(Scene modeling code data)
══════

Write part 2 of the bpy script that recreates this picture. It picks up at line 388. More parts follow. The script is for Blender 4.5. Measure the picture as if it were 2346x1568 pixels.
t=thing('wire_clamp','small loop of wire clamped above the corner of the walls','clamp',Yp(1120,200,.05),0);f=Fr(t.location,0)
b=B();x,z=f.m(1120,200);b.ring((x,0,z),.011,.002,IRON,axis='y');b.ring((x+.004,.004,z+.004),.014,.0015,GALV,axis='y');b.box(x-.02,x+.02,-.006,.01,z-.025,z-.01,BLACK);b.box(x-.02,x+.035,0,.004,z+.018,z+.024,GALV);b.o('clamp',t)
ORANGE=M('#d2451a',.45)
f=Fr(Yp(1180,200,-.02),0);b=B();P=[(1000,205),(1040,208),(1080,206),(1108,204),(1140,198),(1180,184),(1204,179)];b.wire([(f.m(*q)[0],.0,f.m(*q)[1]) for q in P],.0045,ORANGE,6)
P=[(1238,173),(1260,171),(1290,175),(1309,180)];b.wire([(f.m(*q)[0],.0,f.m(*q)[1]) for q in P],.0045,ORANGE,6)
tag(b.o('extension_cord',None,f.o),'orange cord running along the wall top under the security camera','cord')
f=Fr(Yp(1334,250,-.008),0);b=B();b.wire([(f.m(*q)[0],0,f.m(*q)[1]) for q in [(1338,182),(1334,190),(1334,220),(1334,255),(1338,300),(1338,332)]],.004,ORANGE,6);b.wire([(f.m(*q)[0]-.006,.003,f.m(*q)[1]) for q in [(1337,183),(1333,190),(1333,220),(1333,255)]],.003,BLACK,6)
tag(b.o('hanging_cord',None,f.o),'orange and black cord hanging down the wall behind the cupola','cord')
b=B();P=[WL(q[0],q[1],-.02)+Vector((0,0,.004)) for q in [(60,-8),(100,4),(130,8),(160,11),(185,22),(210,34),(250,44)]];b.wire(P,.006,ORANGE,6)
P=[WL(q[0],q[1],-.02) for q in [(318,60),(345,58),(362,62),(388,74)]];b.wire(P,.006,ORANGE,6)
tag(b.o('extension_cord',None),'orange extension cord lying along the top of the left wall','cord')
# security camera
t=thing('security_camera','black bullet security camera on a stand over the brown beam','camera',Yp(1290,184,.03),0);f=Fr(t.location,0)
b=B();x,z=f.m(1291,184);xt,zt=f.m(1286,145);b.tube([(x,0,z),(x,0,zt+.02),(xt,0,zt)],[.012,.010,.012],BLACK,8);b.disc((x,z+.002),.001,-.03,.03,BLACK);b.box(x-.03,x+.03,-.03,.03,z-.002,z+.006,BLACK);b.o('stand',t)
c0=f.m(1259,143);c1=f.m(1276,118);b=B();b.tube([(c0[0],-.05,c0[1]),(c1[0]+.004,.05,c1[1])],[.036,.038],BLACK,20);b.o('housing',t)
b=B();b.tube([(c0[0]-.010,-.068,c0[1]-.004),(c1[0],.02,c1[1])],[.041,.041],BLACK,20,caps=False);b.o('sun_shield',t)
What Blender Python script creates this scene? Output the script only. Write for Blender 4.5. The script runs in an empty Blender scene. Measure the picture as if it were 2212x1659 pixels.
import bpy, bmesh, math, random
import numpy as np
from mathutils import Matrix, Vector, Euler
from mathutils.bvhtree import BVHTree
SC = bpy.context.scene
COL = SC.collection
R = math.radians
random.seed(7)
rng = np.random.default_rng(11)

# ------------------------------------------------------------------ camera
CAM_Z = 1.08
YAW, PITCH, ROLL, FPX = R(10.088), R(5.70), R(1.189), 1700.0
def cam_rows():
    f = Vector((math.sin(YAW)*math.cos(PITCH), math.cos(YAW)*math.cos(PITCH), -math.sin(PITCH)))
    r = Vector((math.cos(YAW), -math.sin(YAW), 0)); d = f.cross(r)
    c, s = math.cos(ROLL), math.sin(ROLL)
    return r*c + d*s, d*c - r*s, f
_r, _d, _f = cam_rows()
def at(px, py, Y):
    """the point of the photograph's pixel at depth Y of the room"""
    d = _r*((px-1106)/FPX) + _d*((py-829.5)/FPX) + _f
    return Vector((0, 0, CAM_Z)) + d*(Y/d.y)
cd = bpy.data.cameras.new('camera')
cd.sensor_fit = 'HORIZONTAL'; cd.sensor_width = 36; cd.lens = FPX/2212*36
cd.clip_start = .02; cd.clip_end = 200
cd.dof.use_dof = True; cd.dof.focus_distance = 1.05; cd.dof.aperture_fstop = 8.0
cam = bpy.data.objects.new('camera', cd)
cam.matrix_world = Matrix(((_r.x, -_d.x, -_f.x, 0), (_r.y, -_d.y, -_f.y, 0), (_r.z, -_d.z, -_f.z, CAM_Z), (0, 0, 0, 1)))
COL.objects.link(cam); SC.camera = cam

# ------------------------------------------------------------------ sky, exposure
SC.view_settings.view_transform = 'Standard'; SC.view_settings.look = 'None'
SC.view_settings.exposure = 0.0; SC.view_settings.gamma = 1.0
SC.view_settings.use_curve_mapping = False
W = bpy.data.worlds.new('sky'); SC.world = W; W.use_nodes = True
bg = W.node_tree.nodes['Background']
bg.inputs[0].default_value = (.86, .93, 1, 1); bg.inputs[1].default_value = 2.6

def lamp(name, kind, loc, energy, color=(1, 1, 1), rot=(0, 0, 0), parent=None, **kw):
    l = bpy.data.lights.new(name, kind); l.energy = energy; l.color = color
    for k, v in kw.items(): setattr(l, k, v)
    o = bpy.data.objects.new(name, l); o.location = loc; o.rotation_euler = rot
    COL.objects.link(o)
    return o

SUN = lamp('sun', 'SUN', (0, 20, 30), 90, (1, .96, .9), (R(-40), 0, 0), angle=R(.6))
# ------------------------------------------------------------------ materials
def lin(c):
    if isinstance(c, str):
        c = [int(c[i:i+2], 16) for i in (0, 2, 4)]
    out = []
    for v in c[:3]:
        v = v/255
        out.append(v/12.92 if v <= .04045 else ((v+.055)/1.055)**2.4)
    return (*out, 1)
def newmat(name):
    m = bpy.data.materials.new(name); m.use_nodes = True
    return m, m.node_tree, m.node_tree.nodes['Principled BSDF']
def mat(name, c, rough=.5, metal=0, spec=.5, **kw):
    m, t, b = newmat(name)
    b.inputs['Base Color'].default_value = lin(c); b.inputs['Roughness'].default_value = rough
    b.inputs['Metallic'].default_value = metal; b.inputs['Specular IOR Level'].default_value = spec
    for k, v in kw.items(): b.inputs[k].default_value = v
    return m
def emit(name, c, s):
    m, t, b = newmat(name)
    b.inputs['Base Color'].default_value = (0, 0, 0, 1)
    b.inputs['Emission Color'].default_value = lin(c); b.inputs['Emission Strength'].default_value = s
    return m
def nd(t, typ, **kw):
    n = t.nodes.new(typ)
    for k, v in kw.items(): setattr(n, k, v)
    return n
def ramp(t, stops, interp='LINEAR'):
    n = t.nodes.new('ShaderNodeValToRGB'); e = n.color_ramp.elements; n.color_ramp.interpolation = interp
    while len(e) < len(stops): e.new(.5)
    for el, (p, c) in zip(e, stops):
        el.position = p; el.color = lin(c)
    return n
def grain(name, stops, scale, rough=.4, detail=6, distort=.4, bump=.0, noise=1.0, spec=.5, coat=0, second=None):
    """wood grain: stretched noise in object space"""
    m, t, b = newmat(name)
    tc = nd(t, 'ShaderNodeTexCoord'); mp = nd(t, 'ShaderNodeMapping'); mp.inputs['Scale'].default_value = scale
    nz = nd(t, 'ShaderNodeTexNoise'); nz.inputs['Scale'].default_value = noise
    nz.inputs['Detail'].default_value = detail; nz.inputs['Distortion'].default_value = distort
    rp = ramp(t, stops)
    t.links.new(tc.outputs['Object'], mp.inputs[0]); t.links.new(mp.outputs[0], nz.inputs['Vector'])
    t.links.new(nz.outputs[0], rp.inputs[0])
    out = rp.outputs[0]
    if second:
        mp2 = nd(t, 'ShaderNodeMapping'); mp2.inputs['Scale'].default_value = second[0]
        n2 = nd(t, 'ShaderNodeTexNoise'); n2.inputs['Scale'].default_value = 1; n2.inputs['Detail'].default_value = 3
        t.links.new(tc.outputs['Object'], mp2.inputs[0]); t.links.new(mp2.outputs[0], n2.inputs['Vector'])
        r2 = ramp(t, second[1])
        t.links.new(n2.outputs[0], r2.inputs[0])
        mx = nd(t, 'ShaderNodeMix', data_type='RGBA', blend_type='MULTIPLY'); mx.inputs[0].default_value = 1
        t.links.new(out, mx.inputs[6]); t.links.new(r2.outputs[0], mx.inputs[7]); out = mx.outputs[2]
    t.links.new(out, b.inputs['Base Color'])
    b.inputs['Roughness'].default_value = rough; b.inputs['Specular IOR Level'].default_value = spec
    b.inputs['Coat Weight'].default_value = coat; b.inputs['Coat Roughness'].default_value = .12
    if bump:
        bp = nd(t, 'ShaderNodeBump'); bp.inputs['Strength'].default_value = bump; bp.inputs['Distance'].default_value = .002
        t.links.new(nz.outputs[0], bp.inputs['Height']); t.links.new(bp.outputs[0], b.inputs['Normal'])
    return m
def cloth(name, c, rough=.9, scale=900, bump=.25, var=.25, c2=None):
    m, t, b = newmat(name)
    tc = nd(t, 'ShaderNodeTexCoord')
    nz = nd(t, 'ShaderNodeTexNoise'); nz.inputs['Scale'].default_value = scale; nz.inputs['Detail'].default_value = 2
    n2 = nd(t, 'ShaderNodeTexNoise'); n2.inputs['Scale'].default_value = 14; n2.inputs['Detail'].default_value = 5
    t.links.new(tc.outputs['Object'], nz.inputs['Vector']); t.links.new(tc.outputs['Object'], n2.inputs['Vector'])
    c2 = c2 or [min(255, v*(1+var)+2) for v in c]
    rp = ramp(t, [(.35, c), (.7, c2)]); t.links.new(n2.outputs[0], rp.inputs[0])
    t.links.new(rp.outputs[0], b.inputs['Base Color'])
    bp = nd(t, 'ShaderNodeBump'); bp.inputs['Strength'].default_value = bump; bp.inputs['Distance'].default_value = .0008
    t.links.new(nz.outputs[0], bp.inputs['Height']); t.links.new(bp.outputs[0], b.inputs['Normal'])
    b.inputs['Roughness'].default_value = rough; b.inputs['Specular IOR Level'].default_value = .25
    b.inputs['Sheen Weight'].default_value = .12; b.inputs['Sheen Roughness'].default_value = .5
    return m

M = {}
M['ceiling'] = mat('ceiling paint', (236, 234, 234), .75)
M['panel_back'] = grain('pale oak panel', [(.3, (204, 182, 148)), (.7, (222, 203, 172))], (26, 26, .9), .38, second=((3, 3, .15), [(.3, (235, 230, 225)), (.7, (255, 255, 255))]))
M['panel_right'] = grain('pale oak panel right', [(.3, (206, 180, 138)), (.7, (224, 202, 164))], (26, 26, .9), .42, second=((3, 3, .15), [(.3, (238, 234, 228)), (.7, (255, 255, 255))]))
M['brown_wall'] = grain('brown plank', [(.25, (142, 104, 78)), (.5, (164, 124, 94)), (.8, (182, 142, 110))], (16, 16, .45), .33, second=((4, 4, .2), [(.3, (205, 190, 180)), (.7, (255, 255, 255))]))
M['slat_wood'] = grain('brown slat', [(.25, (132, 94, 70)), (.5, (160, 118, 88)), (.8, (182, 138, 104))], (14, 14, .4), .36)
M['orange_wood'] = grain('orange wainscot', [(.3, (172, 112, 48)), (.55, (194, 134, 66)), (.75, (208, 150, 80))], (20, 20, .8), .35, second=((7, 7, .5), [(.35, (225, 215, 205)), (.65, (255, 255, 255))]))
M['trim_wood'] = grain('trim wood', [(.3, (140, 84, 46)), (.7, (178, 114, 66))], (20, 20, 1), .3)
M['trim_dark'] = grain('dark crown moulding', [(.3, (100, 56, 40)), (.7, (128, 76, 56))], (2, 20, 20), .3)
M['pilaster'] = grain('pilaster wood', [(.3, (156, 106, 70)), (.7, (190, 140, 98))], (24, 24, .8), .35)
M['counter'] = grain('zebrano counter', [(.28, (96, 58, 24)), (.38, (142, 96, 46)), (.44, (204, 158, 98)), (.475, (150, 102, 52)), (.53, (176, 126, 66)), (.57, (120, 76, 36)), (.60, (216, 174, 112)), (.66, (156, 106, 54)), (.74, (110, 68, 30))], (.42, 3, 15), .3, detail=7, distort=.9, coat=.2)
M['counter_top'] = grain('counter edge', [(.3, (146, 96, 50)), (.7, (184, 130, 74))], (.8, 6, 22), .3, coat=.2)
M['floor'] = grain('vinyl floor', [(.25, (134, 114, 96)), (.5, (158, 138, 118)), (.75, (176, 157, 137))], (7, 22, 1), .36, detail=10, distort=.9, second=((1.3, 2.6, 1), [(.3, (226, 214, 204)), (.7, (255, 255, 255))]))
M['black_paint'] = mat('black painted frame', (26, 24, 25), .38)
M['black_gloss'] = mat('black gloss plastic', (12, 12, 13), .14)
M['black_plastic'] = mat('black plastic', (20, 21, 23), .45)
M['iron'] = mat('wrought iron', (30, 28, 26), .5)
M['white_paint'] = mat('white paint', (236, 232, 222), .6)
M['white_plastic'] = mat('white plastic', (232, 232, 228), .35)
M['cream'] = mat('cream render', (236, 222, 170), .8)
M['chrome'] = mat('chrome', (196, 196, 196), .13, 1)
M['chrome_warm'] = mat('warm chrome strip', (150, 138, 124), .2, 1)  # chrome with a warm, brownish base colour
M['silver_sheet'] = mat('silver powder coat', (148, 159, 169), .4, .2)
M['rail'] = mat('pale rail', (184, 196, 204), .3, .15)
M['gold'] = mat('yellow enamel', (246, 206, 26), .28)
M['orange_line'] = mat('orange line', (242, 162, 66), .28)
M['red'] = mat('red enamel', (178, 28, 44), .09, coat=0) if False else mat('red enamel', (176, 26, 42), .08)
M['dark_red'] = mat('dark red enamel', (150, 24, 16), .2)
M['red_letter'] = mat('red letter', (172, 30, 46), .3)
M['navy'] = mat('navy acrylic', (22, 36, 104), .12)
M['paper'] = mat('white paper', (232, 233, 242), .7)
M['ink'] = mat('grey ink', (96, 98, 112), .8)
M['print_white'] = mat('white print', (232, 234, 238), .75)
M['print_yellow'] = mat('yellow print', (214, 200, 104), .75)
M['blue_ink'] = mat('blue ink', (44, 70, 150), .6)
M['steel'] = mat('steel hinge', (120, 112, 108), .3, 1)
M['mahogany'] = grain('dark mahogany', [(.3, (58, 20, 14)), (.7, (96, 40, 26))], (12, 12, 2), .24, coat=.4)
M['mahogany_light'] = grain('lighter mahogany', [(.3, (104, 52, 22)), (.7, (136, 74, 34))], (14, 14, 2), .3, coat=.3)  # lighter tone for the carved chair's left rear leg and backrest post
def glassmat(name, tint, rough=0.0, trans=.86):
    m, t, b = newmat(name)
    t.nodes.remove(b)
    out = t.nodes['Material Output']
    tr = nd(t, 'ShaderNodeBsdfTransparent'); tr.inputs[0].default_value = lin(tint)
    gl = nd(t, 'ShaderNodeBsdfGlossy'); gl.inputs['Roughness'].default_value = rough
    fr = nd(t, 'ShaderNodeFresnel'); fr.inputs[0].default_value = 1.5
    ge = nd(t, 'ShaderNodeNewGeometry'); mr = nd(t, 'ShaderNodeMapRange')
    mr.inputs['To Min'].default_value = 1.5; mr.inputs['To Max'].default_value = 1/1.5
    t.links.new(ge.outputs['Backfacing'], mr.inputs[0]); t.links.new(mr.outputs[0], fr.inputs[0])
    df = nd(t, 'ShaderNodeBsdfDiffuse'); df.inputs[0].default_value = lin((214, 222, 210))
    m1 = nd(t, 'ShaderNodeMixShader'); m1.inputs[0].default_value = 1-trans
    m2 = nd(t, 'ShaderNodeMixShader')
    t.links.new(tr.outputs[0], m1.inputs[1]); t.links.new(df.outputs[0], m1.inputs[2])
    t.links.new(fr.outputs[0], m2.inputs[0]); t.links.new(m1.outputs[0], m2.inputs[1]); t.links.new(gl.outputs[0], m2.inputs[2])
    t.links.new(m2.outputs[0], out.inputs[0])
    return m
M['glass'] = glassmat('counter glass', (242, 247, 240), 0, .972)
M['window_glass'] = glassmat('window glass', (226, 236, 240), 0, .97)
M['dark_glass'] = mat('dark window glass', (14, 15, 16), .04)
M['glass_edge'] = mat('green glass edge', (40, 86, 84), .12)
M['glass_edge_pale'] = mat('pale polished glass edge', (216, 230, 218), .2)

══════

WHAT YOU NEED TO DO: Repeat, exactly as they stand above, the lines from the line with "What Blender Python" to the line with "bg.inputs[0].default_value = (.86, .93, 1, 1);", both lines included.

TASK ANSWER:
What Blender Python script creates this scene? Output the script only. Write for Blender 4.5. The script runs in an empty Blender scene. Measure the picture as if it were 2212x1659 pixels.
import bpy, bmesh, math, random
import numpy as np
from mathutils import Matrix, Vector, Euler
from mathutils.bvhtree import BVHTree
SC = bpy.context.scene
COL = SC.collection
R = math.radians
random.seed(7)
rng = np.random.default_rng(11)

# ------------------------------------------------------------------ camera
CAM_Z = 1.08
YAW, PITCH, ROLL, FPX = R(10.088), R(5.70), R(1.189), 1700.0
def cam_rows():
    f = Vector((math.sin(YAW)*math.cos(PITCH), math.cos(YAW)*math.cos(PITCH), -math.sin(PITCH)))
    r = Vector((math.cos(YAW), -math.sin(YAW), 0)); d = f.cross(r)
    c, s = math.cos(ROLL), math.sin(ROLL)
    return r*c + d*s, d*c - r*s, f
_r, _d, _f = cam_rows()
def at(px, py, Y):
    """the point of the photograph's pixel at depth Y of the room"""
    d = _r*((px-1106)/FPX) + _d*((py-829.5)/FPX) + _f
    return Vector((0, 0, CAM_Z)) + d*(Y/d.y)
cd = bpy.data.cameras.new('camera')
cd.sensor_fit = 'HORIZONTAL'; cd.sensor_width = 36; cd.lens = FPX/2212*36
cd.clip_start = .02; cd.clip_end = 200
cd.dof.use_dof = True; cd.dof.focus_distance = 1.05; cd.dof.aperture_fstop = 8.0
cam = bpy.data.objects.new('camera', cd)
cam.matrix_world = Matrix(((_r.x, -_d.x, -_f.x, 0), (_r.y, -_d.y, -_f.y, 0), (_r.z, -_d.z, -_f.z, CAM_Z), (0, 0, 0, 1)))
COL.objects.link(cam); SC.camera = cam

# ------------------------------------------------------------------ sky, exposure
SC.view_settings.view_transform = 'Standard'; SC.view_settings.look = 'None'
SC.view_settings.exposure = 0.0; SC.view_settings.gamma = 1.0
SC.view_settings.use_curve_mapping = False
W = bpy.data.worlds.new('sky'); SC.world = W; W.use_nodes = True
bg = W.node_tree.nodes['Background']
bg.inputs[0].default_value = (.86, .93, 1, 1); bg.inputs[1].default_value = 2.6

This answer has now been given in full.